Microsoft cosies up with Linux

Microsoft cosies up with Linux

Microsoft announced yesterday that it is cosying up to Linux distributor Turbolinux, with "a business agreement" designed to improve Linux-Microsoft Windows server interoperability.

The deal will also provide "Intellectual Property (IP) assurances" for Turbolinux users, the majority of whom are in Japan and China. These assurances are expected to protect users of the Linux distribution from any future legal action that Microsoft may take, claiming ownership of code used within the Linux kernel.

Under the terms of the collaboration the firms will develop single sign-on technology enabling customers to use one set of credentials to log onto Windows-based and Turbolinux devices.

The agreement will include an R&D interoperability lab to be housed in the same building as Microsoft’s Beijing office. The companies will use the lab to focus on testing and showcasing technology for customers and partners.

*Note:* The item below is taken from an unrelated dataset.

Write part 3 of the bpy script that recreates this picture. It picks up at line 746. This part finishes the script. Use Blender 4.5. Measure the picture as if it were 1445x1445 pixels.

Turbolinux will also participate in the Interoperability Vendor Alliance, a Microsoft-sponsored community of software and hardware vendors. The Linux distro desktops will also now feature Live Search and support Microsoft’s Open XML document format.

“This agreement represents a business and technical collaboration that will benefit customers,” said David Kaefer, general manager for intellectual property licensing at Microsoft.

The deal is the first between Microsoft and a leading Linux server and desktop platform distributor in Asia. But it follows on a growing list of global collaborations with firms including Novell, XenSource, Xandros, Linspire, LG Electronics, Samsung Electronics and Zend Technologies.